■ **The exercise**
Gather from the material every line that contains the string "part".

┄┄┄┄┄┄┄┄┄┄

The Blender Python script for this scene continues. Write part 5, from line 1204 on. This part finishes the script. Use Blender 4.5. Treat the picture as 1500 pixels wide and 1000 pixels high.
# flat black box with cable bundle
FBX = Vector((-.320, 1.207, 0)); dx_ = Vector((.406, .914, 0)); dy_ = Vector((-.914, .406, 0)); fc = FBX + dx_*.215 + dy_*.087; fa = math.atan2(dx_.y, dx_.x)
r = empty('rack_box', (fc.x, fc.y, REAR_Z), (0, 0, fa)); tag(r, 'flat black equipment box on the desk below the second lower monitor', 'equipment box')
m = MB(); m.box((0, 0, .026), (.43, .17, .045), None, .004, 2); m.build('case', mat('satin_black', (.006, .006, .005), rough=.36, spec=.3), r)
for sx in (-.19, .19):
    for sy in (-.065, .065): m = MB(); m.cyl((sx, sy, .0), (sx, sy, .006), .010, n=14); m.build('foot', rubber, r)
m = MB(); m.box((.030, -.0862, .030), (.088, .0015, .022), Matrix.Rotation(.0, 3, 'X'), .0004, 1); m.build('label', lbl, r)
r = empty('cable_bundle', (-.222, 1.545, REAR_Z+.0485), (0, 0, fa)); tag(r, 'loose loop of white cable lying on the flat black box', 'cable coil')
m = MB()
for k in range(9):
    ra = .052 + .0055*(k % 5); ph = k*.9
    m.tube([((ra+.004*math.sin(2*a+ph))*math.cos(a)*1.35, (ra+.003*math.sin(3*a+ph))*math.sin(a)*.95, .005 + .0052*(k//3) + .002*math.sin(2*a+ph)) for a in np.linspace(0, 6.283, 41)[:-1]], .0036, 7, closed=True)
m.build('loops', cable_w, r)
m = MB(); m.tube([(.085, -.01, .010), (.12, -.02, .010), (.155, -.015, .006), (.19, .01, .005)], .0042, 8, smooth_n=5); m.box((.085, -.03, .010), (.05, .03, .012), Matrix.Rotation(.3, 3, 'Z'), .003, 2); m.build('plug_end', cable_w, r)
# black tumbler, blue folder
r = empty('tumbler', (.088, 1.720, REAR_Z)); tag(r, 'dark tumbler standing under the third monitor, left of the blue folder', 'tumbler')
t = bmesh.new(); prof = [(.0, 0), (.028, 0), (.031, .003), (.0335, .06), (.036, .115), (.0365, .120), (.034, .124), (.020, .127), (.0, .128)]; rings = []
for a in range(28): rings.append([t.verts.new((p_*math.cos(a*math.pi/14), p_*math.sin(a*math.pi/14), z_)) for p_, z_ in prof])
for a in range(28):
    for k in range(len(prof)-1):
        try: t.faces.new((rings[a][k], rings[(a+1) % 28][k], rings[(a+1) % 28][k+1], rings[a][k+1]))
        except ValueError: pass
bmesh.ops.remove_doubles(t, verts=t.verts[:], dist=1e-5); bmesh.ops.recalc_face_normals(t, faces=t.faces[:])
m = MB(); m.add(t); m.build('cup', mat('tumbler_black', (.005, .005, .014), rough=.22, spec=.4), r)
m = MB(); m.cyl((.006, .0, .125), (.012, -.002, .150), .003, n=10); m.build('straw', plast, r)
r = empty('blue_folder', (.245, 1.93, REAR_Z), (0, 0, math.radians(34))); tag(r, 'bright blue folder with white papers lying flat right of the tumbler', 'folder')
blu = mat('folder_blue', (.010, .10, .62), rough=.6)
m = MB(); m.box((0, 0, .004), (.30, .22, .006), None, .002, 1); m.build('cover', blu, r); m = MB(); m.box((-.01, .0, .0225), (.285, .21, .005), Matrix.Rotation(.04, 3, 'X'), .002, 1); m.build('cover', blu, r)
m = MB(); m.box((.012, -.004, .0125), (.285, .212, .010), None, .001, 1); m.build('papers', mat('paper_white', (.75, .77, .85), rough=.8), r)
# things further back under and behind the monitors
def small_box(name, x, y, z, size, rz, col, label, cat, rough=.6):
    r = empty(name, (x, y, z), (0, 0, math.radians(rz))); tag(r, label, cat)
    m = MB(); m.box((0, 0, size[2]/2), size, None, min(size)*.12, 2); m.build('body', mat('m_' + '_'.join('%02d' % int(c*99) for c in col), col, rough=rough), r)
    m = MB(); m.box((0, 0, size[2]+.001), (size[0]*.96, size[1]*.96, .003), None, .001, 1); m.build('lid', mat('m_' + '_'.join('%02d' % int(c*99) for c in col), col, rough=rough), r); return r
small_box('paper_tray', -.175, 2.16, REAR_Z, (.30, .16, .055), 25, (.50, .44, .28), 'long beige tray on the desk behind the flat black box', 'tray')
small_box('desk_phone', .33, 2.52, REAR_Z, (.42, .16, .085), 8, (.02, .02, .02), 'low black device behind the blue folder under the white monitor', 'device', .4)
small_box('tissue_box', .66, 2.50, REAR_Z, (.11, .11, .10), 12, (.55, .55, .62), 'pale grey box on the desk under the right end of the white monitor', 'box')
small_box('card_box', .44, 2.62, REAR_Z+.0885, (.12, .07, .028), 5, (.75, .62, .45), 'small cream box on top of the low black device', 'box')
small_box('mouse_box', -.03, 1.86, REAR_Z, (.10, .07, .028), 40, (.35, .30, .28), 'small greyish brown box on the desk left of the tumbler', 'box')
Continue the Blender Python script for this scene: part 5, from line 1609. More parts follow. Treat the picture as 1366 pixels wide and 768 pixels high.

┄┄┄┄┄┄┄┄┄┄

■ **The result**
The Blender Python script for this scene continues. Write part 5, from line 1204 on. This part finishes the script. Use Blender 4.5. Treat the picture as 1500 pixels wide and 1000 pixels high.
Continue the Blender Python script for this scene: part 5, from line 1609. More parts follow. Treat the picture as 1366 pixels wide and 768 pixels high.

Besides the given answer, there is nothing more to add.